Jimmy Perry Peter Bourke
Manuel Andrew Nyman
Toby Landau Sandra Dickinson
Evy Meara Sheila Steafel
Polly Meara Zoe Nathenson
Lou Tanner Ray Jewers

Review: The Stage

Alcoholism is no joke.  Even the traditional farcical treatment of a father rolling home dead drunk on pay day fails to raise a proper laugh these days.  But some of life's tragedies are best brought home through comedy. To do it successfully takes style and Neil Simon has got that.
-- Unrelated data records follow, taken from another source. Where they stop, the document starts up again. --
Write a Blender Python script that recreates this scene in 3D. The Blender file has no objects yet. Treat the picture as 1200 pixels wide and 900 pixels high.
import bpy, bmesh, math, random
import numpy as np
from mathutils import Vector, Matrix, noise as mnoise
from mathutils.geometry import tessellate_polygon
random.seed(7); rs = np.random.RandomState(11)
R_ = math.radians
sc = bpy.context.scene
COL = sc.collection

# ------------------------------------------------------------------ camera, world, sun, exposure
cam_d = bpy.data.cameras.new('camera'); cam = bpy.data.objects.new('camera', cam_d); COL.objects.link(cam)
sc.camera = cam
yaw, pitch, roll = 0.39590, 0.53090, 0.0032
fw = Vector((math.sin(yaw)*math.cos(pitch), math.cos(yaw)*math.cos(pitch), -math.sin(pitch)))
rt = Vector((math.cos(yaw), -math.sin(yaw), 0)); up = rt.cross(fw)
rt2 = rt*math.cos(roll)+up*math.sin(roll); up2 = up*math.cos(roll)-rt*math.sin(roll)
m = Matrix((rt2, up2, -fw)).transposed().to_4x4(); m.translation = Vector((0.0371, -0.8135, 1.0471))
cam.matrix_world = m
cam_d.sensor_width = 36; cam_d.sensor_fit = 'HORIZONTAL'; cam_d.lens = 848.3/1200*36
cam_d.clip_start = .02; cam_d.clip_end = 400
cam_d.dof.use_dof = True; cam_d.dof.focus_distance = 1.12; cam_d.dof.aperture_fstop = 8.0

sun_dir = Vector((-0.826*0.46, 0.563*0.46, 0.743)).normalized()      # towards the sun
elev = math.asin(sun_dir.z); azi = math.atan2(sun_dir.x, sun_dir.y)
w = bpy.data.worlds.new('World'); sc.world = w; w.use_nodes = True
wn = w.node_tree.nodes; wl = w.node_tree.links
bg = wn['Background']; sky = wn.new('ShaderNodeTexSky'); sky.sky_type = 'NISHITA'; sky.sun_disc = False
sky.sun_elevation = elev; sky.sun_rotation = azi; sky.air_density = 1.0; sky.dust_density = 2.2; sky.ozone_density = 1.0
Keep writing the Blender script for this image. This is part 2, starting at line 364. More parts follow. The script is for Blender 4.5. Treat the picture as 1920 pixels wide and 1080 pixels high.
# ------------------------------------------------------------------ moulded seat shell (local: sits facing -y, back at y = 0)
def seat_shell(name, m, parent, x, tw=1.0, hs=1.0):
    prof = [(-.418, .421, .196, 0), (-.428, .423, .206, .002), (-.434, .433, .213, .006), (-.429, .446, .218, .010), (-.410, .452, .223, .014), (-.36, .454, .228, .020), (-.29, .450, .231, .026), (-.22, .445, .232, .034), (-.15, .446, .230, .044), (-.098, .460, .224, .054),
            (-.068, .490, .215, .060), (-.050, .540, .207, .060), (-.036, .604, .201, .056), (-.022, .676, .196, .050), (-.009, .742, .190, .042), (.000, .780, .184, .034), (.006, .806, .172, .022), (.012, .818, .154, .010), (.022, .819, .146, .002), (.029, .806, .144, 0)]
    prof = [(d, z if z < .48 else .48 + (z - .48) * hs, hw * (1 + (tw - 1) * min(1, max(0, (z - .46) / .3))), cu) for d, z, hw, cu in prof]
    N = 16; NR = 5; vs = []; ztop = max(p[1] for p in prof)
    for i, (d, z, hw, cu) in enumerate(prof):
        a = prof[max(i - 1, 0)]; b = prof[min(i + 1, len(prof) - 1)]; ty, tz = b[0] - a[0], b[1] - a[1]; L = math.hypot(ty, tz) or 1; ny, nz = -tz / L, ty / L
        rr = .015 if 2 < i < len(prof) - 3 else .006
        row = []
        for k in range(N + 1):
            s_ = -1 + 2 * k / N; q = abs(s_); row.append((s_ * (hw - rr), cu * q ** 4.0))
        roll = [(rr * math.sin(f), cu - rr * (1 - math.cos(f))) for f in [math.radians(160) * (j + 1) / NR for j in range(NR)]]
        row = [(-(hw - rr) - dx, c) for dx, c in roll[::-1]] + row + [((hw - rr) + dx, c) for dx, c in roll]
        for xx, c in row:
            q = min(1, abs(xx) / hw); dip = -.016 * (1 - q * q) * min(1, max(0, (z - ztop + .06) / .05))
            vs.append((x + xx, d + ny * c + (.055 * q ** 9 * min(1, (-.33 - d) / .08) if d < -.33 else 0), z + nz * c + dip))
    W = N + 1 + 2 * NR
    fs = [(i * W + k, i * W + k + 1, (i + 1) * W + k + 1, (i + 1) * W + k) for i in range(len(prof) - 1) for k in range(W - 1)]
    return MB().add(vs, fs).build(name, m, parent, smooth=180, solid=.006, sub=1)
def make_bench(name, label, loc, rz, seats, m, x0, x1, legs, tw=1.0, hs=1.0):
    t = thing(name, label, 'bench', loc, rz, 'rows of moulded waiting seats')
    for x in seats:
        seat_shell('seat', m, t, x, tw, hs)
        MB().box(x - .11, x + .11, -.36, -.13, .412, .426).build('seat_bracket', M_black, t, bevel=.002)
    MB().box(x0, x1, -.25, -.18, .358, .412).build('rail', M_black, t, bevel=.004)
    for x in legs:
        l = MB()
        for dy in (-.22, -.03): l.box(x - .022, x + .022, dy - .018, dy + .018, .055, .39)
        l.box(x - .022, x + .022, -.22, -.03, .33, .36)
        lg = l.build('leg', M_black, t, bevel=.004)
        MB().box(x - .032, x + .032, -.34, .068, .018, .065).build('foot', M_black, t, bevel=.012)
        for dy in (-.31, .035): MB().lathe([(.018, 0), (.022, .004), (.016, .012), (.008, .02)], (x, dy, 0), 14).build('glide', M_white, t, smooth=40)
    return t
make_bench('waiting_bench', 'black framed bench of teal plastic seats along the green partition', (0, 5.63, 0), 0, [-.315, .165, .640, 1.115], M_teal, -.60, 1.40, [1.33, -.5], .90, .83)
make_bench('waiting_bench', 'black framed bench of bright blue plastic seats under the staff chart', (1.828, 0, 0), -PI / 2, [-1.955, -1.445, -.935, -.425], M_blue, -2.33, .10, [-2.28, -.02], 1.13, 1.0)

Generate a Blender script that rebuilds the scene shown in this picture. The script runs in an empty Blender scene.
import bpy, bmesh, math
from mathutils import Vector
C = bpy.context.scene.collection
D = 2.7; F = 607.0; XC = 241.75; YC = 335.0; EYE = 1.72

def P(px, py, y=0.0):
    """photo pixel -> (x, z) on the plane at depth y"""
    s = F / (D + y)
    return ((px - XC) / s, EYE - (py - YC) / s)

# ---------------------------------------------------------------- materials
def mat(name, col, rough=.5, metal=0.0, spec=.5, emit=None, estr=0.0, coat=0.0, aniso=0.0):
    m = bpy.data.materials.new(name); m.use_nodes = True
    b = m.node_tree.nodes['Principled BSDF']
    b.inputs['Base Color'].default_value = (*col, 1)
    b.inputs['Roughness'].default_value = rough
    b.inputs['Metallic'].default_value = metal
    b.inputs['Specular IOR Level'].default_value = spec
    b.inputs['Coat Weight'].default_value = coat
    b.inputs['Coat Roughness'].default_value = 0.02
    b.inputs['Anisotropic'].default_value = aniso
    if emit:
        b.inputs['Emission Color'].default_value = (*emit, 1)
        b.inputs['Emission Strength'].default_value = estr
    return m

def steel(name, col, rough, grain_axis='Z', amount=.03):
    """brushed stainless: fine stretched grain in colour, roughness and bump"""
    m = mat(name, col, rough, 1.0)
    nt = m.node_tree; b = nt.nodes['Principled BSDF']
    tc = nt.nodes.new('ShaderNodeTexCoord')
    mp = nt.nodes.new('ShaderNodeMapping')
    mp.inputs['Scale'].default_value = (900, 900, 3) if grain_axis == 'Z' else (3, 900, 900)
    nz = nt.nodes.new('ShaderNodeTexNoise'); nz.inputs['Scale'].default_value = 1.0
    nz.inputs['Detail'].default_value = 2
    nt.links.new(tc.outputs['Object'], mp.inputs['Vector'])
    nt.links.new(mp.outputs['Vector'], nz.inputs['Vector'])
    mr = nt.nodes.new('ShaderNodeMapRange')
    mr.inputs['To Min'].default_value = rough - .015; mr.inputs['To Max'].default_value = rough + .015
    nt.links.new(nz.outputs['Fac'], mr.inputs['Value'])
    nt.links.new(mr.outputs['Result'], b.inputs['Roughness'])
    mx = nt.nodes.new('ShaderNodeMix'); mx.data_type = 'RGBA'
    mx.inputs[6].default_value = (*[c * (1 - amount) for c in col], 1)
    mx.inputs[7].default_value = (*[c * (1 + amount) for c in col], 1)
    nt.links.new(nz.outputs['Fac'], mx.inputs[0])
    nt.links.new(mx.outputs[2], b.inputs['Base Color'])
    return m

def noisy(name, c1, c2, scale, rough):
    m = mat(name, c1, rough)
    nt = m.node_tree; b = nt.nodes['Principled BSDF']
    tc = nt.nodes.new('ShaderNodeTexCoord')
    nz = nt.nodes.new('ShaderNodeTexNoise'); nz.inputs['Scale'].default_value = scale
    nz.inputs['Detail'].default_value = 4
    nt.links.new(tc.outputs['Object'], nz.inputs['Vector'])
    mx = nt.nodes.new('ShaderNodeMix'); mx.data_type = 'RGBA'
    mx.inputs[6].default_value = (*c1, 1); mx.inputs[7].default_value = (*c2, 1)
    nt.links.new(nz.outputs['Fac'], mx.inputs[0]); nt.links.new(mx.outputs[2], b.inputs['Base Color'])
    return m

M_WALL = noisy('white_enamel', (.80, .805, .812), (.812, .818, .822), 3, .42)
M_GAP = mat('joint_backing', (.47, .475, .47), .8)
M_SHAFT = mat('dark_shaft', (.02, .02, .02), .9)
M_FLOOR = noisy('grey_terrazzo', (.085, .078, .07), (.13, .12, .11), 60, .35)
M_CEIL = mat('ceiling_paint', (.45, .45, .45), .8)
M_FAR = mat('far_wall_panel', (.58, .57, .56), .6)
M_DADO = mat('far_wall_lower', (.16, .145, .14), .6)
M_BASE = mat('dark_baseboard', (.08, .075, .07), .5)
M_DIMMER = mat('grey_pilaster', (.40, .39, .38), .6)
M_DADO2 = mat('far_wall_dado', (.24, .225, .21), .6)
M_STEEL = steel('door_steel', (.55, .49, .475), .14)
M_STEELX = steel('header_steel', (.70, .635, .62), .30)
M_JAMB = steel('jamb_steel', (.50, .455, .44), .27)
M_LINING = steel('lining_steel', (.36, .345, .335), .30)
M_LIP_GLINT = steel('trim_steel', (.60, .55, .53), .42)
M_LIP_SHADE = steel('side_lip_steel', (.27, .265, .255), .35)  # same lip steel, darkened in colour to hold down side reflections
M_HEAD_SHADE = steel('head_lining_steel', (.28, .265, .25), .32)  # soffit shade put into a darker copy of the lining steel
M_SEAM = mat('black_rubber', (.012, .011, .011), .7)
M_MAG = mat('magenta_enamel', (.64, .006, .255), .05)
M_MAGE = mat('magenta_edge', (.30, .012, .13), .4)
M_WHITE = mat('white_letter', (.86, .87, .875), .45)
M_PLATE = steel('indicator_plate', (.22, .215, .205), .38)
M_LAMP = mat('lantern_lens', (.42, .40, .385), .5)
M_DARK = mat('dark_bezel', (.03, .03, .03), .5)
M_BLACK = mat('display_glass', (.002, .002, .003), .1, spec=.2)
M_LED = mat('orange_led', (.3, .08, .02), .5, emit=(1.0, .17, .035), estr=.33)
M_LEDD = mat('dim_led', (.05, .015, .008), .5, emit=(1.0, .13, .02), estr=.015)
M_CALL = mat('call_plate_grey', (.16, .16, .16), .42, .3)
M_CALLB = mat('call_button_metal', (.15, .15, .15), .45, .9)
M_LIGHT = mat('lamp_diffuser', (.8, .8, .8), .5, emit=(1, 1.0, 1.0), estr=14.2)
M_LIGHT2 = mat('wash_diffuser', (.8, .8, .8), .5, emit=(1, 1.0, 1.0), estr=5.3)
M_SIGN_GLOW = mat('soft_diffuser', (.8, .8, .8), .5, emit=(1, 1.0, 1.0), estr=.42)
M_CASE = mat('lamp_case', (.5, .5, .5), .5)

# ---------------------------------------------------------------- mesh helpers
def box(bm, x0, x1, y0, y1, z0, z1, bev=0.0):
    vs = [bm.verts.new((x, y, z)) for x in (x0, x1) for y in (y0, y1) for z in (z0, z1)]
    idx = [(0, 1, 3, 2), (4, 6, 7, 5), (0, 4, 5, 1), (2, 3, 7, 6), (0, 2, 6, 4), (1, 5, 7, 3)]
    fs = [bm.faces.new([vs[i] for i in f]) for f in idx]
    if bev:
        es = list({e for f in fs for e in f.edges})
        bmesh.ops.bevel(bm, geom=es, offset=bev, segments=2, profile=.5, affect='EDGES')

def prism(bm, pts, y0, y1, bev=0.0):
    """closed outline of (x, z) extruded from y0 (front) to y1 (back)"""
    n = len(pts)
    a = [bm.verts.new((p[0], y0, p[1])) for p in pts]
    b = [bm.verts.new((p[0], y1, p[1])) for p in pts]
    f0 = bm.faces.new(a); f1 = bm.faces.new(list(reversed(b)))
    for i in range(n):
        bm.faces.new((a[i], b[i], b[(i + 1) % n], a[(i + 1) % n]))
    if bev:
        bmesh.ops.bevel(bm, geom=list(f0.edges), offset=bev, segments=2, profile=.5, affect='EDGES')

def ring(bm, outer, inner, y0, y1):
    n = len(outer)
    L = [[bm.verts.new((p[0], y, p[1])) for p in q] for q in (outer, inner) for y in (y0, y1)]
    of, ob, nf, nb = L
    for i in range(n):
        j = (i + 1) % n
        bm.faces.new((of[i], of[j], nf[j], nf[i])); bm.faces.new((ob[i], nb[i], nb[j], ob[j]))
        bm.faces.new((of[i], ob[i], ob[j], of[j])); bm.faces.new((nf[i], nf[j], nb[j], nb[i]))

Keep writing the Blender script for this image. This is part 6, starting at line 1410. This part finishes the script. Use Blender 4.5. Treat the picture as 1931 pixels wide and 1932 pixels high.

His sharp, observant wit has you roaring with laughter even as you want to cry for Evy (Sheila Steaful) a singer who fell victim to drink and has just undergone “the cure”.

She returns to her New York flat to stand in the ruins of her life.  She needs friends, but all she has got is a lover who treats her shabbily and two friends who are faithful but, in their own misspent lives, as wretched as she: Jimmy (Peter Bourke), the middle-aged homosexual actor, who kids himself he has talent and gets emotionally flattened with every rejection, and the girlfriend Toby (Sandra Dickinson) who spent the adult part of her 40 years trying to please men by her looks and “femininity”. These three tie each other up completely in knots of neuroses and confusion.  Evy’s only hope and real support comes from her level-headed 17-year-old daughter Polly (Zoe Nathenson).

This is a situation comedy whose sparse setting creates the atmosphere and which has no real plot.  The script is wonderfully witty and meaningful and the delivery is a sharp. This is a play for the eighties (written in 1970!) and a sharp start to a season at the Palace. Sheila Steafel uses both body and soul to portray the cynical vulnerability of Evy.  Her timing in delivering Neil Simon's lines is spot on with passages between her and Polly every bit as funny as those of Walter Matthau and Jack Lemmon in The Odd Couple. Sandra Dickinson has a peach of a role as the woman who believes her best friend is her powder compact and who looks at herself in the mirror with the devastating thought that “underneath all this is my mother”.  Her monologue describing her life as one long string of lovers and an unfaithful husband is hilariously pathetic.

Lou Stein directs with feeling for the Bronx and with that very special humour of the self-effacing American.  It is a tricky play to keep alive on stage and there were times when a little more use of hands, even moving objects or fiddling with a pencil, might have sharpened a scene.  But on the whole this is a powerful, crisp little comedy with a bittersweet taste that lingers.